All two-hundred-sixty-six people on the four planes were killed. Hundreds of other people are known to have died. Thousands of others are missing, and feared dead. The President declared Friday a day to honor the memories of the many victims of the attacks.

When a terrorist attack happens, many people feel very frightened and worried. They experience the same feelings during a war, earthquake, flooding or other major event that is out of control.

Mental health experts are concerned about children who experience a tragic event before they are eleven years of age. They say such children are three times more likely to develop emotional problems than those who experience their first tragedy later in life.

Experts say children are better able to deal with a tragedy if parents, friends and other adults help them understand the experience. They say help should start as soon as possible after the event. Experts offer a number of suggestions about how to explain a tragedy to children. They say how adults react to a child’s feelings and questions is important to helping a child feel safe again.

First, experts say parents should attempt to control their reaction to the tragedy.

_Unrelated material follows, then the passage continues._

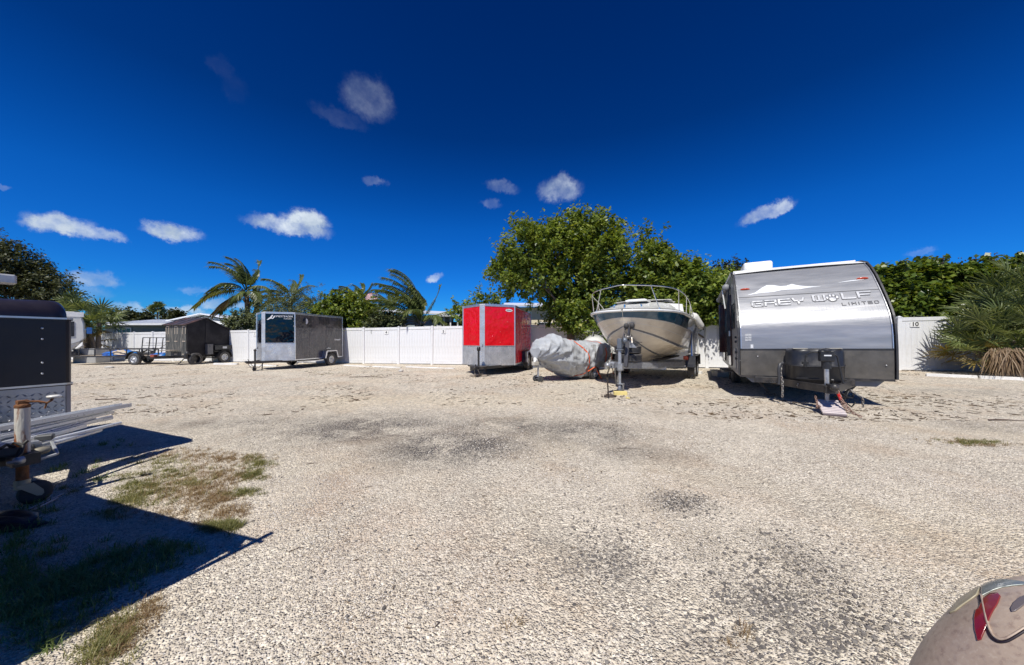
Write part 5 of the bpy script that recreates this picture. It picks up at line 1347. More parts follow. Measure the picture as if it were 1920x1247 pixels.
def letters(word, y0, z0, cw, ch, gap, slope=0.0):
    L = {'G': [[(1,1),(.15,1),(0,.8),(0,.2),(.15,0),(1,0),(1,.5),(.45,.5)]], 'R': [[(0,0),(0,.6)],[(0,1),(1,1),(1,.5),(.1,.5)],[(1,.5),(1,0)]],
         'E': [[(1,1),(0,1),(0,0),(1,0)],[(0,.5),(1,.5)]], 'Y': [[(0,1),(.15,.5),(.85,.5),(1,1)],[(.5,.5),(.5,0)]],
         'W': [[(0,1),(0,.15),(.12,0),(.88,0),(1,.15),(1,1)],[(.5,.9),(.5,0)],[(.12,1),(.0,1)]], 'L': [[(0,1),(0,0),(1,0)]], 'F': [[(0,0),(0,1),(1,1)],[(0,.5),(.85,.5)]],
         'I': [[(.5,0),(.5,1)]], 'M': [[(0,0),(0,1),(.5,.4),(1,1),(1,0)]], 'T': [[(0,1),(1,1)],[(.5,1),(.5,0)]], 'D': [[(0,0),(0,1),(.8,1),(1,.7),(1,.3),(.8,0),(0,0)]]}
    out = []; y = y0
    for c in word:
        if c == ' ': y += cw + gap; continue
        for s in L[c]: out.append([(y + u*cw*(1 if c != 'I' else .4), z0 + slope*(y-y0) + v*ch) for u, v in s])
        y += (cw if c != 'I' else cw*.4) + gap
    return out
for word, y0, zz in (('GREY',-.92,2.02),('W',.14,2.075),('LF',.60,2.095)):
    sg = letters(word, y0, zz, .178, .115, .062, .03)
    strokes('lettering_outline', sg, OUTL, .046, .007); strokes('lettering', sg, EMB, .034, .013)
sg = letters('LIMITED', .56, 1.955, .055, .05, .035, .02); strokes('lettering', sg, OUTL, .012, .008)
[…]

Parents should remain as calm as possible. They say children will react to what they see.

Next, adults should help children feel secure. Listen to the worries children express, without judging them. Parents should talk to their children. Tell children repeatedly that they and other loved ones are safe. Also, family members need to gather in one area and spend more time together.

Explaining a tragic event is difficult. The kind of explanation has to be based on the child’s age and level of thinking. For a young child, a tragedy must be explained in simple terms. A terrorist attack can be explained as some people did something very bad.

Some experts urge adults to limit their time with radio or television when children are present. They say adults should not let their desire to be informed about events affect a child’s mental health. Experts also urge parents to return to their normal activities as soon as possible. They say people of all ages like to have an established way of doing things.